### [Work to complete]
Take each line that has the word "picture" and return it.
======== Available records ========
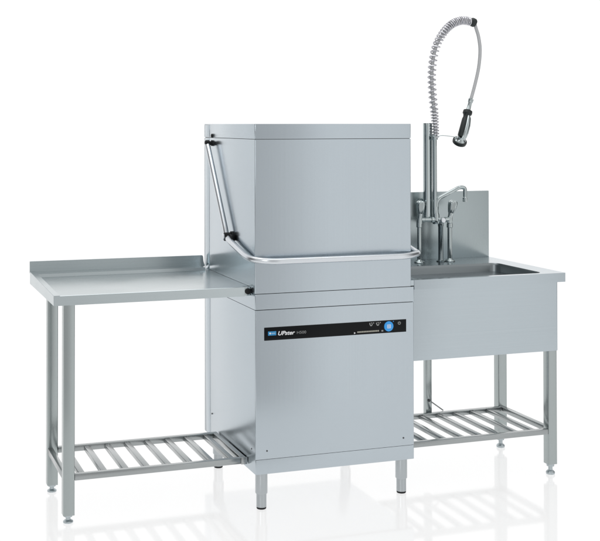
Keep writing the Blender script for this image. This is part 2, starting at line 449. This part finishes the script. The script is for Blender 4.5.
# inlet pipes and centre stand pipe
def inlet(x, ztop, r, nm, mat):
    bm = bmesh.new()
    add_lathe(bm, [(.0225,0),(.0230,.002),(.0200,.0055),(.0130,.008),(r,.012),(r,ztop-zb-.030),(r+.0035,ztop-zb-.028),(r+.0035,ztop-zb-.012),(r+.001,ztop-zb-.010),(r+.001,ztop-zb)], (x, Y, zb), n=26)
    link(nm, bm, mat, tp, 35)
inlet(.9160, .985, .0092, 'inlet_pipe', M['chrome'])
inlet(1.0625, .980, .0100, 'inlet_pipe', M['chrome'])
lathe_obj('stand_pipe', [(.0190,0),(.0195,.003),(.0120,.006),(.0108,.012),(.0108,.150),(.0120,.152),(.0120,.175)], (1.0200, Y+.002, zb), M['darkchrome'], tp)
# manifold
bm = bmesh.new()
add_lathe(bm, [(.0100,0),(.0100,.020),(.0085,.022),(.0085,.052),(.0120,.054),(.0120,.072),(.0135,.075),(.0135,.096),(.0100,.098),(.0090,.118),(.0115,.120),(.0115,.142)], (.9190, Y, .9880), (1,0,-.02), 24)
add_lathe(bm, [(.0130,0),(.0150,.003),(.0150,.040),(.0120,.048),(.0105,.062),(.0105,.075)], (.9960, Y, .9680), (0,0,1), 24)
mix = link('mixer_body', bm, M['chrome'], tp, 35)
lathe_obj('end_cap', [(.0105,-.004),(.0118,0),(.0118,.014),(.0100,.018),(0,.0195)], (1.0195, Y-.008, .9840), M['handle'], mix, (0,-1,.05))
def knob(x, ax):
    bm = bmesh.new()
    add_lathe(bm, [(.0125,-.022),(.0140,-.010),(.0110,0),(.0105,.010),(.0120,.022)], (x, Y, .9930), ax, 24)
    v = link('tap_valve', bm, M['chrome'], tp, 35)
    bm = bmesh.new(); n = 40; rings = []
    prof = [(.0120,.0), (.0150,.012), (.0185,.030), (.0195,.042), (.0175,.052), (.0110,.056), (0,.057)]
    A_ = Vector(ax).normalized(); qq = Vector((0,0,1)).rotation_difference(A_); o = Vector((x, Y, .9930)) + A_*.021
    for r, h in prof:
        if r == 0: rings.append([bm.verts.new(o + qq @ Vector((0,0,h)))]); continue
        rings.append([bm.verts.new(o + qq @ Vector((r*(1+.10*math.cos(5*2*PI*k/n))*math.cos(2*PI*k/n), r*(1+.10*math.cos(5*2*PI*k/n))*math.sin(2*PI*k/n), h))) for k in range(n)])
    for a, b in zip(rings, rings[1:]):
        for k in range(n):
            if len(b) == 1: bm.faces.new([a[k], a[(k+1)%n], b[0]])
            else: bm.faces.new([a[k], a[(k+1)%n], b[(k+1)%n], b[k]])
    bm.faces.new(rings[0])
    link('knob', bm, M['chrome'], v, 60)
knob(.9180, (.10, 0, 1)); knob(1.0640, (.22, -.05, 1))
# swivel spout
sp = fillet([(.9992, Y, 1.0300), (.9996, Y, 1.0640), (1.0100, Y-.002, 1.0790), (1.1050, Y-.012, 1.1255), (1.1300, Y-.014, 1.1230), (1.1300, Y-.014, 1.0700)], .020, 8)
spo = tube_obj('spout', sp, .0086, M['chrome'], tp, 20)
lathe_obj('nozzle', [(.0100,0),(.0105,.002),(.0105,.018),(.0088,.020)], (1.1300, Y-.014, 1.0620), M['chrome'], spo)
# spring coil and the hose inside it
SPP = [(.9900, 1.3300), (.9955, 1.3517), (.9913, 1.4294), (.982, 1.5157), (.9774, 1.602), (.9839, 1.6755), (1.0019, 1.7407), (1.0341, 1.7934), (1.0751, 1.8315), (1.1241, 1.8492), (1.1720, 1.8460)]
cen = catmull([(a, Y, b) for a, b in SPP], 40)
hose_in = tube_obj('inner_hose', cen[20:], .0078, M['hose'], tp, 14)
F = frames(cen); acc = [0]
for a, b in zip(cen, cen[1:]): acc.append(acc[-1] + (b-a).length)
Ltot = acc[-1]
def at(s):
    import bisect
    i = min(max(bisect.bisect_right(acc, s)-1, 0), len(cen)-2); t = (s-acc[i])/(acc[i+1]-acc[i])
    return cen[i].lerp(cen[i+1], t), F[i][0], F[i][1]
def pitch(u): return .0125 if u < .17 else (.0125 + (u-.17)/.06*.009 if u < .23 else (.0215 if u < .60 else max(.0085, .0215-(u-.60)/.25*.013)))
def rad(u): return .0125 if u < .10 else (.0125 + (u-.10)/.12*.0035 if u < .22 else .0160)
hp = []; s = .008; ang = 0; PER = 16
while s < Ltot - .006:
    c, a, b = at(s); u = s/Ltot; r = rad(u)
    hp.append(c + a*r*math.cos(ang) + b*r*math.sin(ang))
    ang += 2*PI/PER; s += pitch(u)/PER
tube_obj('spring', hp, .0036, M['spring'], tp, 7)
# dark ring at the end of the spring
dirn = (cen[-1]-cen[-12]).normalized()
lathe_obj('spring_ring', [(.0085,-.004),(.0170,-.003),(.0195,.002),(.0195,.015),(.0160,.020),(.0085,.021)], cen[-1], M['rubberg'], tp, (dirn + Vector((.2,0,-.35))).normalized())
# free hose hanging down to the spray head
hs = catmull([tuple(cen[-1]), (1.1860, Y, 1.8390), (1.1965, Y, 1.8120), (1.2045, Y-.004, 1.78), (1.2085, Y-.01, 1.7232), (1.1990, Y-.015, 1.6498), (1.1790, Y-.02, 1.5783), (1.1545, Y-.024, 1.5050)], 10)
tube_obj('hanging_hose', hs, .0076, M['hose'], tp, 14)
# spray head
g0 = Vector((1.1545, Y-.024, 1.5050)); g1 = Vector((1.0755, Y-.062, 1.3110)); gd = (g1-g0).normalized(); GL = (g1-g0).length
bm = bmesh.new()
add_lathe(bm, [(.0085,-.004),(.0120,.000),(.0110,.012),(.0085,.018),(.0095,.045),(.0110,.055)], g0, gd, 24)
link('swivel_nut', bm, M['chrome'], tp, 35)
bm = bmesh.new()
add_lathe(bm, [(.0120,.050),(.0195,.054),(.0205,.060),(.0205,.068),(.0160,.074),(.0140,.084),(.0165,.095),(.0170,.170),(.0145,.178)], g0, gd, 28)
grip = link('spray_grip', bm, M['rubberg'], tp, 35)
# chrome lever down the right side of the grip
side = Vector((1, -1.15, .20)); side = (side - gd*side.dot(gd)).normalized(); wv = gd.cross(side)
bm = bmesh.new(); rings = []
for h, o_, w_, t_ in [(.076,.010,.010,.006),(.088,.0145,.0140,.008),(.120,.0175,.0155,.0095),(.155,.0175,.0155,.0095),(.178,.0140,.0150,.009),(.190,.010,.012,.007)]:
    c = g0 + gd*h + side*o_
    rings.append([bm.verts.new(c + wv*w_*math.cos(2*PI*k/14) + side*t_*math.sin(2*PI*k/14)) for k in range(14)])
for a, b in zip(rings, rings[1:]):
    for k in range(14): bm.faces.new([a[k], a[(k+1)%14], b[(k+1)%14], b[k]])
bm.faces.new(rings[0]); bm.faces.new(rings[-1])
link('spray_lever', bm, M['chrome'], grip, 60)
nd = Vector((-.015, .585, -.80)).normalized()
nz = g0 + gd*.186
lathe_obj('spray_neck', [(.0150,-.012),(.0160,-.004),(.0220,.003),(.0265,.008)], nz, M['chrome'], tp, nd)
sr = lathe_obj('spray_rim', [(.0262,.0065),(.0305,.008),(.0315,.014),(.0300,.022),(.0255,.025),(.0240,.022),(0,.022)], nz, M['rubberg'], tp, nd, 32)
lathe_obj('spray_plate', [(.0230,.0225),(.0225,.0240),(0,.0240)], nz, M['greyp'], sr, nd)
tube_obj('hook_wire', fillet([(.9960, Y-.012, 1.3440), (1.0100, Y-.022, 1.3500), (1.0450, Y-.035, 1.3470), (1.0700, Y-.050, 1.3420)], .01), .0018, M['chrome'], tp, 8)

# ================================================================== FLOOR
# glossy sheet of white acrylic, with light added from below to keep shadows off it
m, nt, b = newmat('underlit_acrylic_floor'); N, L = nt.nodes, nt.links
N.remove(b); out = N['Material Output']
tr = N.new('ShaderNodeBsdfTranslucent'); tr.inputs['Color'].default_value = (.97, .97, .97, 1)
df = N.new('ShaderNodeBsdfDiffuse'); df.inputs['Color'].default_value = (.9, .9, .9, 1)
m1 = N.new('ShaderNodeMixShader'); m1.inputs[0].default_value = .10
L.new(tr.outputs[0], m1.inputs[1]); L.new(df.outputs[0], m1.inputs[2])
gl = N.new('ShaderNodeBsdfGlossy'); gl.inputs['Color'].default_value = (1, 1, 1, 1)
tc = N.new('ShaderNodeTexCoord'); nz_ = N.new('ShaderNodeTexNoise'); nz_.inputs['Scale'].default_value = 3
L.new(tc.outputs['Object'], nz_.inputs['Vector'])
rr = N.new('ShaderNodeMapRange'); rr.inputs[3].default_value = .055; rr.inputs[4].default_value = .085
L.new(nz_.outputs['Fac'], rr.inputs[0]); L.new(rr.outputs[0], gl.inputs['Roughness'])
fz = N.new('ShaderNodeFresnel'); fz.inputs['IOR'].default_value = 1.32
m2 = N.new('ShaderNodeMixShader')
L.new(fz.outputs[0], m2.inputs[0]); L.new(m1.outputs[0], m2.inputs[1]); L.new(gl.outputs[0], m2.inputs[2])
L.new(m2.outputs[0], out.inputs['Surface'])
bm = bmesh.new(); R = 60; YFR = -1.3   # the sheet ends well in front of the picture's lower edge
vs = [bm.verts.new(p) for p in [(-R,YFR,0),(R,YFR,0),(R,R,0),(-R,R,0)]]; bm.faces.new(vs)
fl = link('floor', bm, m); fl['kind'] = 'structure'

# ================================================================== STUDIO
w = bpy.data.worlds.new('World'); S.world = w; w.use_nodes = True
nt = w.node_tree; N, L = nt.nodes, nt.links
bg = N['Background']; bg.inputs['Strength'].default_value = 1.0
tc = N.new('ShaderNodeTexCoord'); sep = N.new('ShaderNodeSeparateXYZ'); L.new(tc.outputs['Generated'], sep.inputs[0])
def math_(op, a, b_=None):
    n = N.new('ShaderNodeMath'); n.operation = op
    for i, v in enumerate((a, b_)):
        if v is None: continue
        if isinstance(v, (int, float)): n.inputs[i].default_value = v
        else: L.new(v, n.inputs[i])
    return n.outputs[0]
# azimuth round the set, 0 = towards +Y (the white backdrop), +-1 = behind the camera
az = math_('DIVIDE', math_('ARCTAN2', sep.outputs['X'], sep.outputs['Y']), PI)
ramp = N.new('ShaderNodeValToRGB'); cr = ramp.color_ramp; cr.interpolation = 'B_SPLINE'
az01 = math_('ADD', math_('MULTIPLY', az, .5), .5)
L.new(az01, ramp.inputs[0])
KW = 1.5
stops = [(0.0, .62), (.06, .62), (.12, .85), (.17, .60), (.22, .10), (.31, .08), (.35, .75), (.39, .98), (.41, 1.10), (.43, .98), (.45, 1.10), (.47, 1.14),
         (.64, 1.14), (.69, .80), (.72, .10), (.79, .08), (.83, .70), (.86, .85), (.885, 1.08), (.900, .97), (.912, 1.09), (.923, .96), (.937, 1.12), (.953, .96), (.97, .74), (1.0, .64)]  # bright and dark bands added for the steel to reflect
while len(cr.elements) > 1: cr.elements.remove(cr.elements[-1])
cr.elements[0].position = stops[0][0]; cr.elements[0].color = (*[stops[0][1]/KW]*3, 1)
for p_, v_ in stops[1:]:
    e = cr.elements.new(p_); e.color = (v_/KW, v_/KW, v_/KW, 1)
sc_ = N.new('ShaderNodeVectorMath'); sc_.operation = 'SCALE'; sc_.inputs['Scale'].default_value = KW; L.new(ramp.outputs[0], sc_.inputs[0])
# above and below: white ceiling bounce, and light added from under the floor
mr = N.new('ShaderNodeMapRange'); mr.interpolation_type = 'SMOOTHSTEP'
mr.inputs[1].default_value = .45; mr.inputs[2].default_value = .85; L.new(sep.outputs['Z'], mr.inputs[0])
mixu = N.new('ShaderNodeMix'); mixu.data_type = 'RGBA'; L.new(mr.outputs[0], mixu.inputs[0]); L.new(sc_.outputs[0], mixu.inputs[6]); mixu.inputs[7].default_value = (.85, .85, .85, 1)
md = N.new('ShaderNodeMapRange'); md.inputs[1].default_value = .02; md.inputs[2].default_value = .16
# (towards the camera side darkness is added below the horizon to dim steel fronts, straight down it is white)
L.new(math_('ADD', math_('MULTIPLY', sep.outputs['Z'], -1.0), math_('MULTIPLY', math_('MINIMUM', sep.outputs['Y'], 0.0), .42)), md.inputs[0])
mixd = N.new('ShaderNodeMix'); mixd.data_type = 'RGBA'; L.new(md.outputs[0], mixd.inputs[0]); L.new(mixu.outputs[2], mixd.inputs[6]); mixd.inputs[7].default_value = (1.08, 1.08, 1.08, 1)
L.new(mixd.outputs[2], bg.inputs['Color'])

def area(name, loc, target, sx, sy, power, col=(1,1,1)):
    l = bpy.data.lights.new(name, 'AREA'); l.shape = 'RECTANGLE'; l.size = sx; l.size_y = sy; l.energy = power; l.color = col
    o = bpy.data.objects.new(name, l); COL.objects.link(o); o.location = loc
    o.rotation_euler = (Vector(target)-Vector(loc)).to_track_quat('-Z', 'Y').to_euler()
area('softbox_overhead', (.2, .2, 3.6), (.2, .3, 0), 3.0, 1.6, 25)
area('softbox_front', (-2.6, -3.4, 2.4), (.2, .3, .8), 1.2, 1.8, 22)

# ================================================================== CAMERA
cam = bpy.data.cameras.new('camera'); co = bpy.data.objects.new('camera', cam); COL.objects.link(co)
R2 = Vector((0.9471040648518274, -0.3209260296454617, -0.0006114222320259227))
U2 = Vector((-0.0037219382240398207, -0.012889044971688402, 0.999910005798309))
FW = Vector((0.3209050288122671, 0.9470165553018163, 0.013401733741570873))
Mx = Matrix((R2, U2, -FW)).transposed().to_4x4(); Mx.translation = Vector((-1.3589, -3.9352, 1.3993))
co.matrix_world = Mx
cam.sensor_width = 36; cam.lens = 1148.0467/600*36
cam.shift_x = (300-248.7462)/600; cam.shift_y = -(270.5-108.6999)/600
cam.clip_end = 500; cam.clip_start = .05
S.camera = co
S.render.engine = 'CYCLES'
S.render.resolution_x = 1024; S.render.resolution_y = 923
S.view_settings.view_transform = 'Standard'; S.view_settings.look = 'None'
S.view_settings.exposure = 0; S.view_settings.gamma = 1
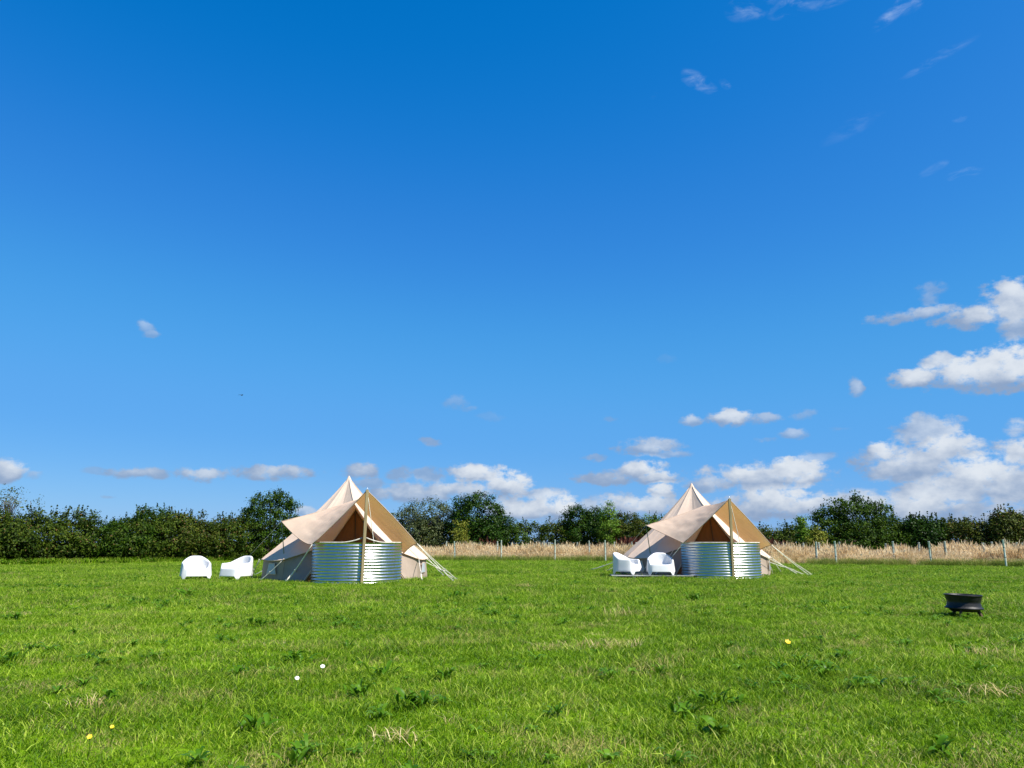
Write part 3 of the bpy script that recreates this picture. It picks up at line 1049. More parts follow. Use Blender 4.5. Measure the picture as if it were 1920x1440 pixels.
========
### [Result of this exercise]
bm = bmesh.new(); R = 60; YFR = -1.3   # the sheet ends well in front of the picture's lower edge
Write part 3 of the bpy script that recreates this picture. It picks up at line 1049. More parts follow. Use Blender 4.5. Measure the picture as if it were 1920x1440 pixels.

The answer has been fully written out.